Places to Visit in Vermont: (Click the links to learn more.)

Ben and Jerry's - Waterbury
The Ben and Jerry's Factory is located in the heart of the Green Mountains just north of Waterbury. Guided tours of the factory show the ice cream production process, and tell the story of two childhood friends, Ben Cohen and Jerry Greenfield, turned a $5.00 correspondence course on ice cream making into a successful company with a reputation for environmental awareness and community involvement.

Lake Champlain Maritime Museum - Vergennes
Come see why Lake Champlain is perhaps the most historic body of water in North America. Historical exhibits, maritime collections, nautical archaeology, a working forge and boat building on a beautiful lakeside location.

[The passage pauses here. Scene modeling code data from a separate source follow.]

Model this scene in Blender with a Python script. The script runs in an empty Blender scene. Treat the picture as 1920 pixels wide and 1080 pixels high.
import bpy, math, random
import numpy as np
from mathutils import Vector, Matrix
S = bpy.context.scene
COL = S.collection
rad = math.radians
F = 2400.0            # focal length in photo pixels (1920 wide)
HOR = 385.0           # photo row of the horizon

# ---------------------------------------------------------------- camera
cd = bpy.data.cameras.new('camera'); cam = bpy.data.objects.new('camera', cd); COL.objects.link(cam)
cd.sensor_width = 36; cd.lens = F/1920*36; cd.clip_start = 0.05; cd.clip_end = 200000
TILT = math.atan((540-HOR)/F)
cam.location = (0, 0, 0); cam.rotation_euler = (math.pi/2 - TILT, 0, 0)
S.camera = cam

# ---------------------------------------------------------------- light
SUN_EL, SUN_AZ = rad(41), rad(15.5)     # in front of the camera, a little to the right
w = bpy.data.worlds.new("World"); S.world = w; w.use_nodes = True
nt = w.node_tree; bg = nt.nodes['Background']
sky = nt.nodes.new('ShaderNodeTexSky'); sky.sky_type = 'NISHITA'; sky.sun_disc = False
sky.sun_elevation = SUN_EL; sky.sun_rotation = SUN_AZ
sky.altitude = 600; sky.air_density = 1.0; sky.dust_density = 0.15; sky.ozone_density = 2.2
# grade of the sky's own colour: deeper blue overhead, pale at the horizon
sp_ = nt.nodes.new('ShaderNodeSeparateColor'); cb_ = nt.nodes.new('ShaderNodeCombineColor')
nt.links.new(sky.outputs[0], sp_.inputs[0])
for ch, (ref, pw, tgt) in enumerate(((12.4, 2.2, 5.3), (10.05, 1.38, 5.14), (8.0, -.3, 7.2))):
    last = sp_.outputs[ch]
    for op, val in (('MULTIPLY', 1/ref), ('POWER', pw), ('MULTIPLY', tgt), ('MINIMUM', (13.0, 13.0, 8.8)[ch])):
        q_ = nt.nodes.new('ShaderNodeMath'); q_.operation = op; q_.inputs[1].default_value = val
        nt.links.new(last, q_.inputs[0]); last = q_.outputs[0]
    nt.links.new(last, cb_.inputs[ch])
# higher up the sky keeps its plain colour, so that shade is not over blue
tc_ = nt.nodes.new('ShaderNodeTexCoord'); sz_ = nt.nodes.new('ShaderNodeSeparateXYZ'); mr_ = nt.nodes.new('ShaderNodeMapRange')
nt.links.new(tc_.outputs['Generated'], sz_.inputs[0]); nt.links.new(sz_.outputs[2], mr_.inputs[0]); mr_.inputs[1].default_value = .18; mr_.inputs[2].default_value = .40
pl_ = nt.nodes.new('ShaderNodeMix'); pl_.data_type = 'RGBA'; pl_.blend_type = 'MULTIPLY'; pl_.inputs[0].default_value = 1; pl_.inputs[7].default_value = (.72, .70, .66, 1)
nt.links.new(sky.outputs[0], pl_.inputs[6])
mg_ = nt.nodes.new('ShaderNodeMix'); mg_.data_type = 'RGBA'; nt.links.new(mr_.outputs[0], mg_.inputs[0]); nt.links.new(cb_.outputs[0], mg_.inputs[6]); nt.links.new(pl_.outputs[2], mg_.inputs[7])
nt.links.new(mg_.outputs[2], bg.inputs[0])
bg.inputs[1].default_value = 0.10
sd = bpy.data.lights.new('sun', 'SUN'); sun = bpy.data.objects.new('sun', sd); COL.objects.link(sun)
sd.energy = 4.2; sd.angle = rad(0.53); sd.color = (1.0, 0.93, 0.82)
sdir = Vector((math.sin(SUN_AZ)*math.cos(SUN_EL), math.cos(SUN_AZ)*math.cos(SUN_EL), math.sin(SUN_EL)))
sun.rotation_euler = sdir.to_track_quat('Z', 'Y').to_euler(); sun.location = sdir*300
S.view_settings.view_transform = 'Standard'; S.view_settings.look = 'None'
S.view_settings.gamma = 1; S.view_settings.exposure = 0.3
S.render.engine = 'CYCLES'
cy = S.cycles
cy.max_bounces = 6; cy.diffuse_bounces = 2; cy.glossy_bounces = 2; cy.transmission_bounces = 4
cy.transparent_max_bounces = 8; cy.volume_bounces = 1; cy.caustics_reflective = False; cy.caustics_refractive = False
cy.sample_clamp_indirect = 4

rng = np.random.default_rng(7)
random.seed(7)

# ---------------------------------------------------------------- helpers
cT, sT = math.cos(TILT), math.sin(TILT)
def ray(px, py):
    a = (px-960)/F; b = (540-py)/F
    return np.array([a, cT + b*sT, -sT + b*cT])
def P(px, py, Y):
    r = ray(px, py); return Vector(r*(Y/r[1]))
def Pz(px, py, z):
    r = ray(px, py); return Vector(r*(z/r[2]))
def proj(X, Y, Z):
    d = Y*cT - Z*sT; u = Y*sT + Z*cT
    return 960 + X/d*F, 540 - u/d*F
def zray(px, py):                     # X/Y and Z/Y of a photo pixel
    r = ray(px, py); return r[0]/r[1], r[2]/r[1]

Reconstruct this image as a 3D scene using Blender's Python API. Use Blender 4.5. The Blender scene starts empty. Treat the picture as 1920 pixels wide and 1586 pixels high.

Climb aboard the Revolutionary War gunboat replica PHILADELPHIA II.

The Hubbardton Battlefield - East Hubbardtton
The Battle of Hubbardton was the only battle of the American Revolution that took place entirely on Vermont soil. The Battle involved approximately 2,130 troops and resulted in a total of about 580 casualties, or roughly 27 percent of all participating troops. It marked the beginning of the end for British General "Gentleman Johnny" Burgoyne, who surrendered three months later at Saratoga, with his entire Army of some 8,000 men.

The Ethan Allen Homestead Museum - Burlington
Visit the reconstructed home and farm established by Ethan Allen and his wife in 1787. You'll see a what an 18th century Tavern was like, and learn about life in Vermont during the 18th century.

Goodrich's Maple Farm - Cabot
Open year-round, Goodrich's Maple Farm offers tours of a working maple syrup operation including the sugarhouse, demonstrations of syrup making, and exhibits of antique syruping equipment. Of course, there are also plenty of products made with Vermont maple syrup to taste!